Spike Wine announced a partnership with American Humane Society in which 50% of sales revenue flows directly to the animal welfare organization, according to PRNewswire. Most cause-linked products donate a nickel per unit or earmark a modest percentage of profit. Spike structured the revenue split as the core economic model, making the charity the co-beneficiary of every transaction.
The mechanics are straightforward. For each bottle sold, half the top-line revenue moves to American Humane Society before Spike pays overhead, production, or margin. The winery absorbs the squeeze. The buyer knows precisely where the money lands because the percentage is fixed and public, and the recipient is a named national organization with audited disclosures. The promise sits on the label, the website, and every point of sale.
This works because it removes the arithmetic skepticism that shadows most cause claims. When a brand says it "supports" a cause or donates "a portion," the customer does mental math and usually gives up. A 50% revenue pledge is unambiguous. The donor gets wine; the shelter gets funding; the brand gets a customer who returns because the transaction doubles as advocacy. American Humane Society gains a predictable revenue stream tied to consumer choice rather than grant cycles, and Spike earns distribution in accounts that prioritize mission-aligned products.

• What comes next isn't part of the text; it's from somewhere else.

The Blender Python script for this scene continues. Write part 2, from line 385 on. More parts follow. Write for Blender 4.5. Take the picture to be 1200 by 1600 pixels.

The secondary benefit is operational. Retailers and sommeliers who stock cause-linked wine can describe the model in one sentence at the tasting counter or in the product card. The story requires no footnotes. Email campaigns, social posts, and gift messaging write themselves because the offer is the story. A 50% split also pre-empts skepticism in press coverage and influencer partnerships, which tend to treat vague cause claims as puffery.
A small physical-product brand can run the same structure without reinventing the supply chain. Identify a nonprofit with strong name recognition and a constituency that overlaps your customer base. Approach with a term sheet: you pledge 25% to 50% of gross revenue from a specific SKU or product line for a defined period, renewable quarterly. The nonprofit provides a co-marketing letter, access to their logo under licensing terms, and ideally a mention in their donor communications. You handle production, fulfillment, and customer acquisition; they handle credibility and audience.
Price the product to absorb the pledge. If your landed cost is $8 and you normally sell at $20, a 50% revenue pledge means $10 goes to the nonprofit and you net zero on contribution margin. That only works if the pledge drives volume you would not otherwise capture. A 25% pledge leaves you $15, covering the $8 cost and $7 toward overhead and acquisition. Run the SKU as a limited edition or seasonal release tied to a campaign window, then evaluate renewal based on unit velocity and customer retention.
Make the pledge visible and verifiable. Print the percentage and the nonprofit name on the packaging. Publish quarterly or semi-annual contribution totals on a dedicated landing page with a receipt or letter from the nonprofit. Use the verifiable total in email nurture sequences and retargeting ads. The credibility compounds when the customer can check the math and see the organization acknowledge the funds.
The pattern scales across categories. A candle brand can pledge 30% of a lavender line to a mental health nonprofit. A apparel company can tie a colorway to a youth sports foundation. A food brand can link a product to a hunger relief network. The key is matching the cause to the product context so the customer intuits the connection without a marketing paragraph, and structuring the pledge as a revenue share with third-party verification, not a post-hoc donation the brand controls.
Spike Wine turned the cause from a campaign into the business architecture. For a small brand, that means choosing one SKU, one nonprofit, one clean percentage, and one public accounting cycle. The rest is production and telling the truth.
The takeaway
A 50% revenue pledge turns the product into a direct funding vehicle, removing skepticism and giving retailers a one-sentence story.